Sunday night brings a Super Blood Wolf Moon—and a lunar eclipse … which you can watch with expert analysis at Adler Planetarium.

‘Don’t give up.’ Despite the controversy and infighting embroiling national leadership of the Women’s March movement, The Cut’s Rebecca Traister says, “I want to scream: If you were going to march, march!
The founder of the Harvest Bible Chapel mega-church says he’s taking a sabbatical to address “certain relationships that can only be called sin.”

Polar vortex watch. This weekend brings Chicago the season’s first taste of a phenomenon that could affect the weather for the rest of the winter.
A timeline for this weekend’s storm—maybe 9 inches of snow—begins at 3 this afternoon.
Airlines are waiving change fees for travelers who want to reschedule.

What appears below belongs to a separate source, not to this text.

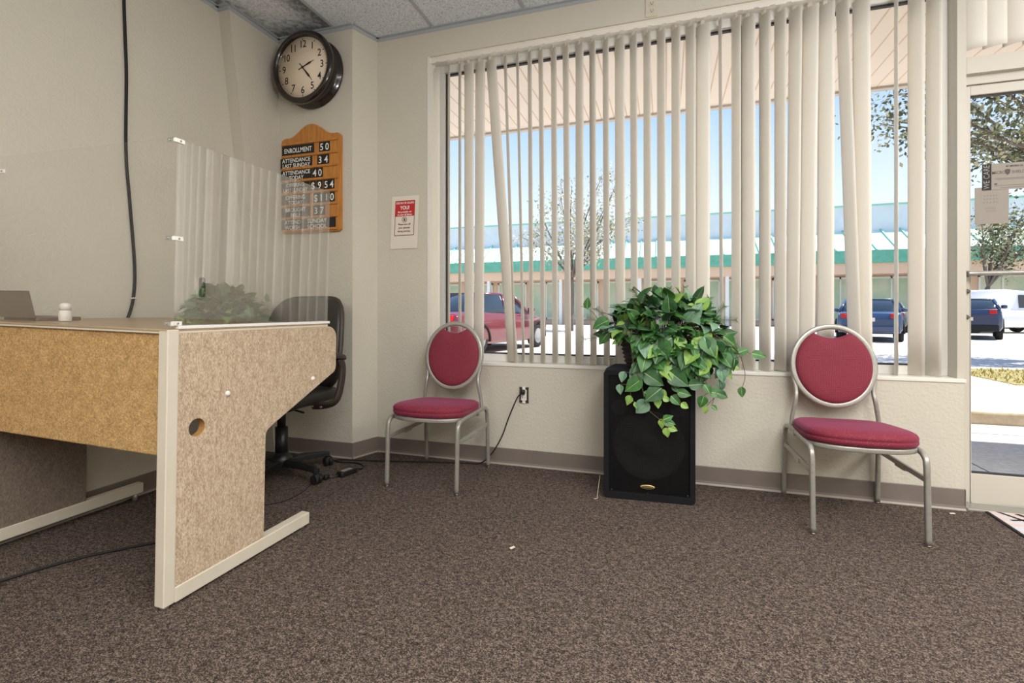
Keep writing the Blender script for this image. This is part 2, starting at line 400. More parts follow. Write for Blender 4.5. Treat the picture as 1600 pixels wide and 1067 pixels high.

How Facebook made money off kids. The Center for Investigative Reporting has won a court fight to expose documents in a suit that accused the company of profiting “from business transactions with children.”
Forbes’ Paul Tassi: “Facebook Is Terrible Not Because It’s Evil, But Because It’s Terrible.”

One of the most-clicked links ever in Chicago Public Square. Yesterday’s tip about haveibeenpwned.com, where you can find out if your email account has ever been compromised in a data breach. Next-most-popular: The maybe-even-more-valuable link to check for passwords that have been exposed.